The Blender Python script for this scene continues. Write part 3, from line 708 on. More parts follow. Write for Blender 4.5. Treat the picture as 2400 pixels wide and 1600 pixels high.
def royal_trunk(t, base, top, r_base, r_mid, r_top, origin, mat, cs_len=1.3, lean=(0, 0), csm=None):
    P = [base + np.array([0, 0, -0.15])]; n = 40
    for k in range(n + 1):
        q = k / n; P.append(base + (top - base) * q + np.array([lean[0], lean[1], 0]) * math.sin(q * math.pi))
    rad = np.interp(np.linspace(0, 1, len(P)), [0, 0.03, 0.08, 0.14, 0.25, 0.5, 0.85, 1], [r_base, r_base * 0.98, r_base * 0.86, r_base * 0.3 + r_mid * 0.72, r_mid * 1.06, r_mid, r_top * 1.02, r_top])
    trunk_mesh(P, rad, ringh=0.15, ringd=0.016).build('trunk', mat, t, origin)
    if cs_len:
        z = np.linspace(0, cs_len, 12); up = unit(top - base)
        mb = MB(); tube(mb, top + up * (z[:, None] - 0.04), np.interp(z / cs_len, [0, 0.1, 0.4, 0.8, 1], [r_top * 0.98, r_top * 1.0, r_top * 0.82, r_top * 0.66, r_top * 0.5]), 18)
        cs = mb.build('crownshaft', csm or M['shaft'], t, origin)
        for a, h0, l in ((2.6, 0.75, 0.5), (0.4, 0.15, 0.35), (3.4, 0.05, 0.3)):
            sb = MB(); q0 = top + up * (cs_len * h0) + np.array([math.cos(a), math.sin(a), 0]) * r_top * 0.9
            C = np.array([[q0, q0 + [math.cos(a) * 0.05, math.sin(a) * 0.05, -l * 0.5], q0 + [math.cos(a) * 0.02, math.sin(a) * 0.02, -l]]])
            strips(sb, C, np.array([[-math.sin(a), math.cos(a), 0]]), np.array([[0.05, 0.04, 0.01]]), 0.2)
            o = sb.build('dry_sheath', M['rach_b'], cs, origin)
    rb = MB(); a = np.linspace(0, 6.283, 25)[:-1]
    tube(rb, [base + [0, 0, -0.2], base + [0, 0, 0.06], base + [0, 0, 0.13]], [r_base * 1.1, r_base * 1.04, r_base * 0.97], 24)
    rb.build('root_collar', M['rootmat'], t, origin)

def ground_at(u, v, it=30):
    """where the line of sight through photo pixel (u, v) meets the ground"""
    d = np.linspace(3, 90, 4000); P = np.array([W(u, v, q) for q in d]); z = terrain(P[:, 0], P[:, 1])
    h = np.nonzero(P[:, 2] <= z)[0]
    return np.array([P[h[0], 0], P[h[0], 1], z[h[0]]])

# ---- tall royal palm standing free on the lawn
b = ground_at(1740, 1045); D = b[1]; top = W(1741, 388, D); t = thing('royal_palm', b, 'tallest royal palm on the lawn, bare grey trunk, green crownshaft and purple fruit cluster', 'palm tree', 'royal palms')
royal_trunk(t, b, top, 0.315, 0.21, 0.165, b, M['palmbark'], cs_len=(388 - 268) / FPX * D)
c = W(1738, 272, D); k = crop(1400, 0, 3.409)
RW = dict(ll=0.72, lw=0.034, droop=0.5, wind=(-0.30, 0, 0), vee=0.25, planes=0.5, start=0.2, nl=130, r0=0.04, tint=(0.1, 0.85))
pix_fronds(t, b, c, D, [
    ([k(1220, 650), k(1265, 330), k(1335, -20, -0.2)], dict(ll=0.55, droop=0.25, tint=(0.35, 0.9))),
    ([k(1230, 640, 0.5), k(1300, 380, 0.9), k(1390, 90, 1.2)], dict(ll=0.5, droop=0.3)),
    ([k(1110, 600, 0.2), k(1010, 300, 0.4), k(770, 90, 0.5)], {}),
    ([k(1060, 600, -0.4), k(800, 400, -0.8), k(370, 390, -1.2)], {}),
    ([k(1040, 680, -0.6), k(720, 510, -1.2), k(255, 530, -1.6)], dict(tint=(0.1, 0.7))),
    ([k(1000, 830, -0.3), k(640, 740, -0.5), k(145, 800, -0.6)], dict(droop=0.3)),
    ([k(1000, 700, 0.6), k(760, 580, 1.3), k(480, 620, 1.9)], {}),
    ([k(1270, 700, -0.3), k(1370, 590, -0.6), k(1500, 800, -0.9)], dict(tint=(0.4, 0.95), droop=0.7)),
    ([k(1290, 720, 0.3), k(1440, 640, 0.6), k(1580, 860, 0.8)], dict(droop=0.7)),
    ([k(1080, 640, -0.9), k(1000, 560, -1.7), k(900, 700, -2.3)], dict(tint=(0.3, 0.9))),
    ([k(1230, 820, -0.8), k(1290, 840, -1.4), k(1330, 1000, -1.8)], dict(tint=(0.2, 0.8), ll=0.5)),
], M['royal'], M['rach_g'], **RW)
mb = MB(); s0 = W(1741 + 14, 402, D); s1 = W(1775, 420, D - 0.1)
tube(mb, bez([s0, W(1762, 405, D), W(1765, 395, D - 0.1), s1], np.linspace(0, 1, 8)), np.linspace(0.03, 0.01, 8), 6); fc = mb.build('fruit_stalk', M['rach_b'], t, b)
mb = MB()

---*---

Make an exact copy of the listing, including every line.

The Blender Python script for this scene continues. Write part 3, from line 708 on. More parts follow. Write for Blender 4.5. Treat the picture as 2400 pixels wide and 1600 pixels high.
def royal_trunk(t, base, top, r_base, r_mid, r_top, origin, mat, cs_len=1.3, lean=(0, 0), csm=None):
    P = [base + np.array([0, 0, -0.15])]; n = 40
    for k in range(n + 1):
        q = k / n; P.append(base + (top - base) * q + np.array([lean[0], lean[1], 0]) * math.sin(q * math.pi))
    rad = np.interp(np.linspace(0, 1, len(P)), [0, 0.03, 0.08, 0.14, 0.25, 0.5, 0.85, 1], [r_base, r_base * 0.98, r_base * 0.86, r_base * 0.3 + r_mid * 0.72, r_mid * 1.06, r_mid, r_top * 1.02, r_top])
    trunk_mesh(P, rad, ringh=0.15, ringd=0.016).build('trunk', mat, t, origin)
    if cs_len:
        z = np.linspace(0, cs_len, 12); up = unit(top - base)
        mb = MB(); tube(mb, top + up * (z[:, None] - 0.04), np.interp(z / cs_len, [0, 0.1, 0.4, 0.8, 1], [r_top * 0.98, r_top * 1.0, r_top * 0.82, r_top * 0.66, r_top * 0.5]), 18)
        cs = mb.build('crownshaft', csm or M['shaft'], t, origin)
        for a, h0, l in ((2.6, 0.75, 0.5), (0.4, 0.15, 0.35), (3.4, 0.05, 0.3)):
            sb = MB(); q0 = top + up * (cs_len * h0) + np.array([math.cos(a), math.sin(a), 0]) * r_top * 0.9
            C = np.array([[q0, q0 + [math.cos(a) * 0.05, math.sin(a) * 0.05, -l * 0.5], q0 + [math.cos(a) * 0.02, math.sin(a) * 0.02, -l]]])
            strips(sb, C, np.array([[-math.sin(a), math.cos(a), 0]]), np.array([[0.05, 0.04, 0.01]]), 0.2)
            o = sb.build('dry_sheath', M['rach_b'], cs, origin)
    rb = MB(); a = np.linspace(0, 6.283, 25)[:-1]
    tube(rb, [base + [0, 0, -0.2], base + [0, 0, 0.06], base + [0, 0, 0.13]], [r_base * 1.1, r_base * 1.04, r_base * 0.97], 24)
    rb.build('root_collar', M['rootmat'], t, origin)

def ground_at(u, v, it=30):
    """where the line of sight through photo pixel (u, v) meets the ground"""
    d = np.linspace(3, 90, 4000); P = np.array([W(u, v, q) for q in d]); z = terrain(P[:, 0], P[:, 1])
    h = np.nonzero(P[:, 2] <= z)[0]
    return np.array([P[h[0], 0], P[h[0], 1], z[h[0]]])

# ---- tall royal palm standing free on the lawn
b = ground_at(1740, 1045); D = b[1]; top = W(1741, 388, D); t = thing('royal_palm', b, 'tallest royal palm on the lawn, bare grey trunk, green crownshaft and purple fruit cluster', 'palm tree', 'royal palms')
royal_trunk(t, b, top, 0.315, 0.21, 0.165, b, M['palmbark'], cs_len=(388 - 268) / FPX * D)
c = W(1738, 272, D); k = crop(1400, 0, 3.409)
RW = dict(ll=0.72, lw=0.034, droop=0.5, wind=(-0.30, 0, 0), vee=0.25, planes=0.5, start=0.2, nl=130, r0=0.04, tint=(0.1, 0.85))
pix_fronds(t, b, c, D, [
    ([k(1220, 650), k(1265, 330), k(1335, -20, -0.2)], dict(ll=0.55, droop=0.25, tint=(0.35, 0.9))),
    ([k(1230, 640, 0.5), k(1300, 380, 0.9), k(1390, 90, 1.2)], dict(ll=0.5, droop=0.3)),
    ([k(1110, 600, 0.2), k(1010, 300, 0.4), k(770, 90, 0.5)], {}),
    ([k(1060, 600, -0.4), k(800, 400, -0.8), k(370, 390, -1.2)], {}),
    ([k(1040, 680, -0.6), k(720, 510, -1.2), k(255, 530, -1.6)], dict(tint=(0.1, 0.7))),
    ([k(1000, 830, -0.3), k(640, 740, -0.5), k(145, 800, -0.6)], dict(droop=0.3)),
    ([k(1000, 700, 0.6), k(760, 580, 1.3), k(480, 620, 1.9)], {}),
    ([k(1270, 700, -0.3), k(1370, 590, -0.6), k(1500, 800, -0.9)], dict(tint=(0.4, 0.95), droop=0.7)),
    ([k(1290, 720, 0.3), k(1440, 640, 0.6), k(1580, 860, 0.8)], dict(droop=0.7)),
    ([k(1080, 640, -0.9), k(1000, 560, -1.7), k(900, 700, -2.3)], dict(tint=(0.3, 0.9))),
    ([k(1230, 820, -0.8), k(1290, 840, -1.4), k(1330, 1000, -1.8)], dict(tint=(0.2, 0.8), ll=0.5)),
], M['royal'], M['rach_g'], **RW)
mb = MB(); s0 = W(1741 + 14, 402, D); s1 = W(1775, 420, D - 0.1)
tube(mb, bez([s0, W(1762, 405, D), W(1765, 395, D - 0.1), s1], np.linspace(0, 1, 8)), np.linspace(0.03, 0.01, 8), 6); fc = mb.build('fruit_stalk', M['rach_b'], t, b)
mb = MB()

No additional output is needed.